Wat maakt jou het trotst?

“Hoe Delft nationaal en internationaal wordt ervaren als stad waar je gastvrij ontvangen wordt, waar we de geschiedenis laten zien maar ook voorop lopen in innovatie. Delft is een stad waarvan iedere bezoeker het ‘t waard vindt om weer terug te komen. Als ik kijk naar de afgelopen 11 jaar, ben ik ook trots hoe we met al die verschillende stakeholders zijn gaan werken en bouwen, en dat we altijd trouw zijn gebleven aan de gezamenlijke doelstellingen. Terwijl het natuurlijk best wel eens kon schuren vanwege verschillen in belangen. Maar uiteindelijk werden die verschillen dan toch vaak opzij gezet en konden we er ook weer om lachen. Het is een enorme eer om dit voor Delft gedaan te hebben: de stad van Delfts blauw, Vermeer en zijn tijdgenoten, in combinatie met techniek en innovatie. Dat alles in een prachtig historisch decor. Niet voor niets is de slogan: ‘Delft creating history’. Delft zal altijd in mijn hart blijven.”
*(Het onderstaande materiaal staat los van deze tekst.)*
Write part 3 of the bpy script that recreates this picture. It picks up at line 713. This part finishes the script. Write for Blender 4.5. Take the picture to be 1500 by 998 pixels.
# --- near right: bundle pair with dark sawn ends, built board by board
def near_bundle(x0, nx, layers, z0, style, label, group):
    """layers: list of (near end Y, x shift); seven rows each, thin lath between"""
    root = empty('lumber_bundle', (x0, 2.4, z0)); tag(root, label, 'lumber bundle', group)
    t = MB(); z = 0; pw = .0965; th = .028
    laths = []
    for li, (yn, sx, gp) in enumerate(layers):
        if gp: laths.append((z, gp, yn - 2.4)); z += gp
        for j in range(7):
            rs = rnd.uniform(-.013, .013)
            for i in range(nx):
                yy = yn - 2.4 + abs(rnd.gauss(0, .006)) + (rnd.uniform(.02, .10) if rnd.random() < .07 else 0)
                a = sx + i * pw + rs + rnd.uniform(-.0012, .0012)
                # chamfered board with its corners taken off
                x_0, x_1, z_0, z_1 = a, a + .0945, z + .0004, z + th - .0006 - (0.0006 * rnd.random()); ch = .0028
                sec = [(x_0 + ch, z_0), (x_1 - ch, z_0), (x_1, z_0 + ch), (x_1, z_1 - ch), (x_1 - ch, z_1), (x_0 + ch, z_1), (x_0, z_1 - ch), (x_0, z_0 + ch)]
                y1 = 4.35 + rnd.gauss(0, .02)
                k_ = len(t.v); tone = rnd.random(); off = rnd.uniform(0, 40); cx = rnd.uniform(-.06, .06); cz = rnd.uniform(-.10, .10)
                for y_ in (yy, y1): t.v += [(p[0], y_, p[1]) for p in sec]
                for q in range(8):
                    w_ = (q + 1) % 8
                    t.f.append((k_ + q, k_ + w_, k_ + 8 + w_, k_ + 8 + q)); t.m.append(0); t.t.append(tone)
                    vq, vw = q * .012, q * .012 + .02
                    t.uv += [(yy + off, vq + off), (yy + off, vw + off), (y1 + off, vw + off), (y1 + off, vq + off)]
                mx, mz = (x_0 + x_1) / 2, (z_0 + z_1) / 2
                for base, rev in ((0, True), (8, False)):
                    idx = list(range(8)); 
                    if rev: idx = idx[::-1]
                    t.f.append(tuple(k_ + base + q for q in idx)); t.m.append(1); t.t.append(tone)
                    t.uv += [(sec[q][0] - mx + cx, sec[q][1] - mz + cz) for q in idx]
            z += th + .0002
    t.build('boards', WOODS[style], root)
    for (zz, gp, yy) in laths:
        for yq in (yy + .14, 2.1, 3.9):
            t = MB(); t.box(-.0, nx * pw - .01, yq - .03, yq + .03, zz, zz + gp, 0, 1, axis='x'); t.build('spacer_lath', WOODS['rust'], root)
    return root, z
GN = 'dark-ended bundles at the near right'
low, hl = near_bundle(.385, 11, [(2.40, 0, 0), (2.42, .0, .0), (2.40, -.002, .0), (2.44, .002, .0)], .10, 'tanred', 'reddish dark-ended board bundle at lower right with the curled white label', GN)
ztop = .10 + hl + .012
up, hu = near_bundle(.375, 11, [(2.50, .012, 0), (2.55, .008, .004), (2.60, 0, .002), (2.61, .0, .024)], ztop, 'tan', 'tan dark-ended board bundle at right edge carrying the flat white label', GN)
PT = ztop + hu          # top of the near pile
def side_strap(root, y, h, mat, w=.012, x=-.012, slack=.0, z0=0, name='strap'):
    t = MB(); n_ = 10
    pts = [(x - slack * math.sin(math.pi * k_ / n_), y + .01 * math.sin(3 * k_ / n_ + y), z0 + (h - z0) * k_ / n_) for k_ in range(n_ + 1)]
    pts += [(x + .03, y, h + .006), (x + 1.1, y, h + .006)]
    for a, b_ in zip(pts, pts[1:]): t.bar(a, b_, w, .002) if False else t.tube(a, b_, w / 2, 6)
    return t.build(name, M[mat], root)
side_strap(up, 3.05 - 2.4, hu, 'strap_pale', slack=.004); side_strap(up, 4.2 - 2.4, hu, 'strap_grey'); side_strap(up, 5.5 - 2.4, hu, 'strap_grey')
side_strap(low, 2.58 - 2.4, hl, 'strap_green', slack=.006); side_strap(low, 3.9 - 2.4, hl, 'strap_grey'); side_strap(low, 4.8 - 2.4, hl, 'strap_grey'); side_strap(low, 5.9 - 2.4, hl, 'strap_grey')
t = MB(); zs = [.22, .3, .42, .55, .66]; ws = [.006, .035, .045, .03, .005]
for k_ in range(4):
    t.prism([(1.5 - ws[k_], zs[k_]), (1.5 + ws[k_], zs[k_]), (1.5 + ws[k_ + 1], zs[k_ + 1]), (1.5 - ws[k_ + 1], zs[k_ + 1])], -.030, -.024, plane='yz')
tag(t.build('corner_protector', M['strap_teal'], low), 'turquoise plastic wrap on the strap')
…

Wat zou je doen als burgemeester van Delft?

“Doorgaan met wat de burgemeester nu al doet: partijen samen brengen, het gemeenschappelijke doel benadrukken, en mogelijk maken dat samenwerkingspartners zoveel mogelijk met elkaar voor elkaar kunnen brengen. Dat is in essentie de taak en verantwoordelijkheid in die positie. En stiekem zou ik die rol misschien ook gebruiken om een eigen voorliefde te realiseren: meer poppodia voor bandjes in de stad waar jonge muzikanten en ook de oude rotten hun muziek kunnen delen met publiek.”